Sunday, October 25, 2009

When You Change The Way You Look At Things, The Things You Look At Change

Wayne Dyer made this statement in his PBS seminar on The Power of Intention. I am starting to get it.

Today was a FULL day. My days are become fuller than ever before now that I am consciously working on being aware of where I am directing my thoughts. 

I started with my Sunday long run as part of my marathon training. I had a wonderful time with one of my running buddies. We jogged and had a nice discussion about the power of choosing to be positive and letting go of negative thought patterns when they arise.

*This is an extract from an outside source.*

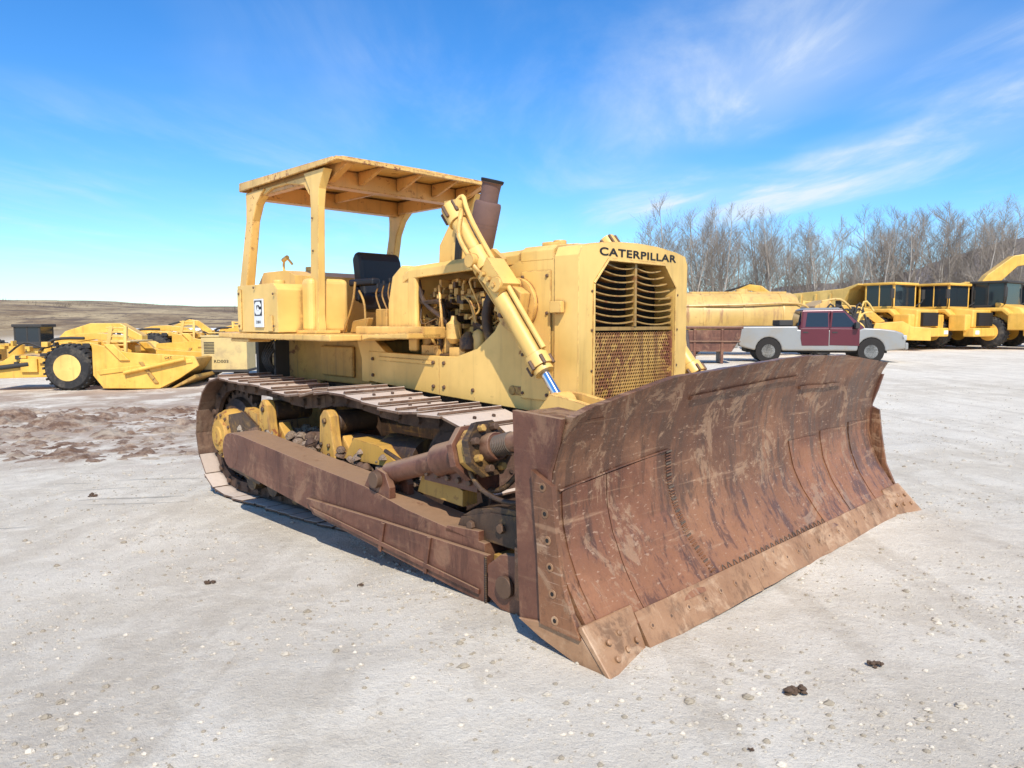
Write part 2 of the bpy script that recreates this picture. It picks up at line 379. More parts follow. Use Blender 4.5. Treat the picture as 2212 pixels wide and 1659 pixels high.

It was funny, because I told her I had another epiphany as I went to sleep. I was listening to an Abraham-Hicks youtube clip about the need to change one's story if life is not giving you what you want. I listened but didn't make the connection in my own life until I started to drift off. Like a flash I saw that I have been living my old story of Johnny's death and its impact on my life. It dawned on me that the writing of my story about Johnny was an opportunity to let that story go and move forward from this moment and start telling a new story of the life I want to live. Wow.

The morning discussion was so uplifting. The chat lasted a while until we could no longer waste precious oxygen on conversation.

That is when I decided to use my quiet time to have a mental rampage of postive thoughts. I just allowed myselfto imagine how wonderful it would be if I had this or traveled there or allowed that to happen in my life. Just like it did two days earlier on the treadmill, I found myself running farther, gaining strength and feeling so amazingly happy, I could not believe I was running close to 7 miles! It is going to be a fun journey to 26.2 miles but I think I have found a valuable tool.

When I got home at 9:30 am I had to get ready for my West Hollywood brunch with my friend. That was a challenging opportunity to choose to not care what other people say to or about you even when they are trying to trigger you. My friend seemed to be in rare form with an endless stream of sarcasm, negativity or outright rudeness. I found myself having to practice very hard the art of non-resistance. When I could allow myself to see his one-man show was just that, I could see it had nothing to do with me. The only problem was I hadn't reached that place where it didn't completely affect me. However, I had been able to lose the anger and moved to the lighter level of frustration. That is progress. As much as my friend frustrates me, I accept that he is probably my greatest life teacher, shining a bright spotlight on the issues I need to overcome. He may single-handedly show me they way to mastering the direction of my thoughts.

By the time I got home, I turned on the tv to see Wayne Dyer who seemed to be the Source's vehicle to communicate with me. It was a little startling to be watching tv and the man on the screen seems almost to be talking directly to how i was feeling at that very moment. I snapped up and realized that Inner Guidance is real and can come to you when you open yourself up to hear it.

I ended my day's activity with a coaching gig. The beauty of that gig was that I was spending the day before working on loosening my resistance around allowing more money to flow into my life. Lo and behold, a call comes with a guy asking for my coaching assistance! Life is great and the money is flowing!

I can only say that today was an example of the power of one's thoughts and value of living consciously. I feel like I have been asleep for a decade. It is so could to be awake!